▶ **AIM OF THE EXERCISE**: Collect all lines below with the string "picture".

───── RECORDED INFORMATION ─────

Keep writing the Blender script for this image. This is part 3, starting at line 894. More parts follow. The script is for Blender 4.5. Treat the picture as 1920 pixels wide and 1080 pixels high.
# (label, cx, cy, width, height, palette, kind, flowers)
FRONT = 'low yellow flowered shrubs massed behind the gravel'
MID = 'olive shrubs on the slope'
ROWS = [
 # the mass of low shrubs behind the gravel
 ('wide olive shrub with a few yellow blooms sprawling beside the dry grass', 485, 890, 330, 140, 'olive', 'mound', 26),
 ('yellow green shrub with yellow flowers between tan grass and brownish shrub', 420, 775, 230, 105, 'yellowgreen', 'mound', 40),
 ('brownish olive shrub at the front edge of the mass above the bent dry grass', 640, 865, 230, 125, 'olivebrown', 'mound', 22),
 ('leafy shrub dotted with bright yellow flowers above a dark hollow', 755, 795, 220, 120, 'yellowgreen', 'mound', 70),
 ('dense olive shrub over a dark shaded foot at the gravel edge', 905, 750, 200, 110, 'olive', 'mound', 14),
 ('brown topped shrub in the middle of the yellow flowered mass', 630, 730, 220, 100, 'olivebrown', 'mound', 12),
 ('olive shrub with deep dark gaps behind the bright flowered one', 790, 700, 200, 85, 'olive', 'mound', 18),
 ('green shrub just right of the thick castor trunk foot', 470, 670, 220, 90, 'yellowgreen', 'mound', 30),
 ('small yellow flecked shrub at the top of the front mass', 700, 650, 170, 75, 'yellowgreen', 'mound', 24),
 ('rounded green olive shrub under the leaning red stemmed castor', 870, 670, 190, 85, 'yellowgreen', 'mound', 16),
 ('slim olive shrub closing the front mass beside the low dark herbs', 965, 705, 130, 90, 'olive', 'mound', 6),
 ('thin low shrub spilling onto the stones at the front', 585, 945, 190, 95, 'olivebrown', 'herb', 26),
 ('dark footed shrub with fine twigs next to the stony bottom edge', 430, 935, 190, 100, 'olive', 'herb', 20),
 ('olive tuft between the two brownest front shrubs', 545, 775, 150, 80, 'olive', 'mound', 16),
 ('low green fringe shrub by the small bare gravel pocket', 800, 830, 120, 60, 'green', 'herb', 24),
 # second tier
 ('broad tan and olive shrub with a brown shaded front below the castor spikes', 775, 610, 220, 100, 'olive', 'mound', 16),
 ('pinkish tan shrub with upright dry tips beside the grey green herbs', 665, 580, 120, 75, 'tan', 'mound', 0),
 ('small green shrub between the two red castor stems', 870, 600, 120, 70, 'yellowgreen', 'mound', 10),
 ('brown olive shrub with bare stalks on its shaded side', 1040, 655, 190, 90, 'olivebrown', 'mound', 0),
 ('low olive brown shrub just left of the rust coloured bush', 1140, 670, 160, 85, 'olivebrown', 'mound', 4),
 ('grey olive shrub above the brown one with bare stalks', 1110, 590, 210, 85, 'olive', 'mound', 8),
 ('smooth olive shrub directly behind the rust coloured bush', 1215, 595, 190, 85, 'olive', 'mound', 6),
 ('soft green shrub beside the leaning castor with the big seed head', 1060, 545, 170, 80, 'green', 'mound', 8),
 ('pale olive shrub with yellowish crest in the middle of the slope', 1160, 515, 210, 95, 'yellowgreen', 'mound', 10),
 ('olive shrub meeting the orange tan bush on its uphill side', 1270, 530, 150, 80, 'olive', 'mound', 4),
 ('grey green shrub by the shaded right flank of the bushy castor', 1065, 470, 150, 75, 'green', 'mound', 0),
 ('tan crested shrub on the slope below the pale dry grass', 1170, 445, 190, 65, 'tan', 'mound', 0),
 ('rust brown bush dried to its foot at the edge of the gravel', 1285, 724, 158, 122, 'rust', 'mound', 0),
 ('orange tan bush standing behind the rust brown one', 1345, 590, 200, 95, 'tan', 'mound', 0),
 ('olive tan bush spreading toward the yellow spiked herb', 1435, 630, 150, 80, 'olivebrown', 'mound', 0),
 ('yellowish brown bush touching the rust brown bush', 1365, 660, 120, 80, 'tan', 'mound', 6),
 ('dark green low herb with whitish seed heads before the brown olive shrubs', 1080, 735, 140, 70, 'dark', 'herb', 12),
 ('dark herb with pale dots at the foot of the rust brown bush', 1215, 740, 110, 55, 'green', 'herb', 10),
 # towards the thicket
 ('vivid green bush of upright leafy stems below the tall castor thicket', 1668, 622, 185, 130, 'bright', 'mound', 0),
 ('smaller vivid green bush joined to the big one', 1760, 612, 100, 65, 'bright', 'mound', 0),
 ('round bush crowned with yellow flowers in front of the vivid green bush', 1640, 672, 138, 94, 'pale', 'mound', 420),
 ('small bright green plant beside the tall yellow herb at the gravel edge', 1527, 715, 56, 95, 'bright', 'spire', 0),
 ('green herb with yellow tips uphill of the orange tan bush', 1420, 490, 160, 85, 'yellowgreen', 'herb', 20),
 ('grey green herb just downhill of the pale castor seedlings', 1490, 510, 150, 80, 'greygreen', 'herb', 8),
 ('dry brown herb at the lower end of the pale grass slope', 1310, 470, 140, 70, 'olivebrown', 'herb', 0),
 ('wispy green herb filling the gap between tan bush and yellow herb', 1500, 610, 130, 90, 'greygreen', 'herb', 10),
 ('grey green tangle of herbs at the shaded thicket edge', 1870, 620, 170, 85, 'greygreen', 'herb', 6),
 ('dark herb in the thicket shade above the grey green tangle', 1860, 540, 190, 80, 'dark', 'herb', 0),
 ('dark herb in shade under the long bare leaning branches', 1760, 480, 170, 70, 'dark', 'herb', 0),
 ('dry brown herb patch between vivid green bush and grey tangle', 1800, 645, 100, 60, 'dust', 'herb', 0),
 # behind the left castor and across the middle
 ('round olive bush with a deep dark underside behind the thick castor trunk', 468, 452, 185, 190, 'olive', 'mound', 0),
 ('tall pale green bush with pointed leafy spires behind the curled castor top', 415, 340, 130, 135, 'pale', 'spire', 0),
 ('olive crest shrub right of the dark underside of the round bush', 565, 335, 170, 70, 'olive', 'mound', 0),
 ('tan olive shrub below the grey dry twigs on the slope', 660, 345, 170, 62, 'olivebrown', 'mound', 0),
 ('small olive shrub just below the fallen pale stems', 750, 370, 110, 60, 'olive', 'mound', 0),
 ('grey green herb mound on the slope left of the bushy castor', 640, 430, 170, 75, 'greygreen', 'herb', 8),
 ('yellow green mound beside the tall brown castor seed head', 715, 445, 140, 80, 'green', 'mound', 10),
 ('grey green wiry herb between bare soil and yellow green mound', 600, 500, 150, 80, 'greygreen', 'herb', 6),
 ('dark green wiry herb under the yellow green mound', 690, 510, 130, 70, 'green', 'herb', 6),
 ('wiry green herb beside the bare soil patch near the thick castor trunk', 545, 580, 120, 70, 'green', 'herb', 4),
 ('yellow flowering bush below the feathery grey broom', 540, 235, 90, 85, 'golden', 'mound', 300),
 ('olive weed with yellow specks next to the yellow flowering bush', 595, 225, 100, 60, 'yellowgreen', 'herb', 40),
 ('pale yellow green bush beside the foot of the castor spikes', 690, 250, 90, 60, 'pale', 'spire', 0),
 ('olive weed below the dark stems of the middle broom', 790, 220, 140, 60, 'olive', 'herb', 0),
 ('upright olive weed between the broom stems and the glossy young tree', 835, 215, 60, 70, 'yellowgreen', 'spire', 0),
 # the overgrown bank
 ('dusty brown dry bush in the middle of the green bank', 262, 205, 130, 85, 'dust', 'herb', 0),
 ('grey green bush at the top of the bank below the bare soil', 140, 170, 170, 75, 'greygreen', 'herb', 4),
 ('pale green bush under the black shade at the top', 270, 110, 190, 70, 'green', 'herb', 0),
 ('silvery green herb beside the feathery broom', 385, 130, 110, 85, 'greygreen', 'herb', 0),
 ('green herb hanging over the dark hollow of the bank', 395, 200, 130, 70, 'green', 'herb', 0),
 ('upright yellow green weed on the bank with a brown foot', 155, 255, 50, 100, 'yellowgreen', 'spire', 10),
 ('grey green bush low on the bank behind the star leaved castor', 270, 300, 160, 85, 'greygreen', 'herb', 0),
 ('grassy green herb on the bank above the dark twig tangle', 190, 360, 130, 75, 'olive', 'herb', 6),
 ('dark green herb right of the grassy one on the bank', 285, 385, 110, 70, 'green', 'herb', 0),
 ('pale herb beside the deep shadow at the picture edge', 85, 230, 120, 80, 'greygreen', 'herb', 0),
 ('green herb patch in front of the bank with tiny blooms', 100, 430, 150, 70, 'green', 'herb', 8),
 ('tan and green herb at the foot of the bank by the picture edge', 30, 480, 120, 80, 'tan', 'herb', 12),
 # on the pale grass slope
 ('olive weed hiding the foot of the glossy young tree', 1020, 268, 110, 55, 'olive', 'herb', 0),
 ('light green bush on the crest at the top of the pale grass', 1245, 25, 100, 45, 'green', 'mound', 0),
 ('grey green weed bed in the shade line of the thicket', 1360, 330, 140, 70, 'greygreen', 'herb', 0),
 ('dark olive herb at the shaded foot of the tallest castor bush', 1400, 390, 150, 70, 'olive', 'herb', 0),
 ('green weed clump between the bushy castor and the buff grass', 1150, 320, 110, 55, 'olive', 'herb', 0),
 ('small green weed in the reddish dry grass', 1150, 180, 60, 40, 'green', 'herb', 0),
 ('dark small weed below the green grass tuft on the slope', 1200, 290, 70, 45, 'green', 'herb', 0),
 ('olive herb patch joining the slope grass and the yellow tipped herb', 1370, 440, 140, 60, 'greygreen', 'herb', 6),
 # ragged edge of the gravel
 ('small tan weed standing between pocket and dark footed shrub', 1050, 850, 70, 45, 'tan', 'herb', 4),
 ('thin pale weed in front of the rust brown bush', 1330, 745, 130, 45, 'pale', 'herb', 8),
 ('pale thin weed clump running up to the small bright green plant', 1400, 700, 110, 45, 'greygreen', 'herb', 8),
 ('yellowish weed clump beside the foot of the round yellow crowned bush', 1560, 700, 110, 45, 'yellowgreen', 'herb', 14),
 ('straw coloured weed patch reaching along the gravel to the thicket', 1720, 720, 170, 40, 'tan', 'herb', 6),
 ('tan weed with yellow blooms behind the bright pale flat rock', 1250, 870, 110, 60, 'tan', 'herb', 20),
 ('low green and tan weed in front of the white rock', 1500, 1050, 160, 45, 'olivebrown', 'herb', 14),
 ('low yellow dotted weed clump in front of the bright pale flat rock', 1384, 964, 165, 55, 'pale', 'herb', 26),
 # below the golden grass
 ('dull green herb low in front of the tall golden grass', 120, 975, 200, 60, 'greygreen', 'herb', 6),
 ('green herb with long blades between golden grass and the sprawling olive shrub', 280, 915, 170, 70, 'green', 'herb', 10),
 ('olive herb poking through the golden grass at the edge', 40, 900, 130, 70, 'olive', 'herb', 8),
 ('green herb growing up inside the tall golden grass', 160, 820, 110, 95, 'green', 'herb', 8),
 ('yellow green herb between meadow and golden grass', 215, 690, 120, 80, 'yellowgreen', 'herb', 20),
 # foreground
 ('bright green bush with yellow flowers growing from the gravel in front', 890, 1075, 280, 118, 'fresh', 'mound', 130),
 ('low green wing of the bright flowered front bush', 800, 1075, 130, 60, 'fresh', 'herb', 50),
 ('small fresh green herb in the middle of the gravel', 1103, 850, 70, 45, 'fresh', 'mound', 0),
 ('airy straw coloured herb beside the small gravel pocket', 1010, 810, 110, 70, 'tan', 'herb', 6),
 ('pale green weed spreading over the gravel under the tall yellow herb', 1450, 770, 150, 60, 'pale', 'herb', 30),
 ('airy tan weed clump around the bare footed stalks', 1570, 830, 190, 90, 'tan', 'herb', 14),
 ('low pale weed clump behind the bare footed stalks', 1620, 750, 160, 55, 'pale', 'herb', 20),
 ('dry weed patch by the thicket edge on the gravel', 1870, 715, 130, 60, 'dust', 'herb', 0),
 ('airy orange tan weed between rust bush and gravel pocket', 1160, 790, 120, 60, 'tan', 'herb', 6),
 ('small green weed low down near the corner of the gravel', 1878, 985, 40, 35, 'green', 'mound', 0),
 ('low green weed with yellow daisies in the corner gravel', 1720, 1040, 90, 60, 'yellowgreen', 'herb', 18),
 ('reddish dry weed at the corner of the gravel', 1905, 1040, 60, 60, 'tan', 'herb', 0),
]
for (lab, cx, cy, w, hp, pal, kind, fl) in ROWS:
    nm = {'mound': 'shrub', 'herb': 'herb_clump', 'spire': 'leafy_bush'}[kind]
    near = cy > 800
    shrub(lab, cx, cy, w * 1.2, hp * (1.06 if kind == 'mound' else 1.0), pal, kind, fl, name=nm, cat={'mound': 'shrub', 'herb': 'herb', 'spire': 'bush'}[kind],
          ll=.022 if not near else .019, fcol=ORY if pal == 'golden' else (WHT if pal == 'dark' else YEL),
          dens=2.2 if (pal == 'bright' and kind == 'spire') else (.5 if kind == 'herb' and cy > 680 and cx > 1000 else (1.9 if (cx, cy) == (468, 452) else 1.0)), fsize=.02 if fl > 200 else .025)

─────

▶ **SOLUTION TO THIS TASK**:
Keep writing the Blender script for this image. This is part 3, starting at line 894. More parts follow. The script is for Blender 4.5. Treat the picture as 1920 pixels wide and 1080 pixels high.
 ('pale herb beside the deep shadow at the picture edge', 85, 230, 120, 80, 'greygreen', 'herb', 0),
 ('tan and green herb at the foot of the bank by the picture edge', 30, 480, 120, 80, 'tan', 'herb', 12),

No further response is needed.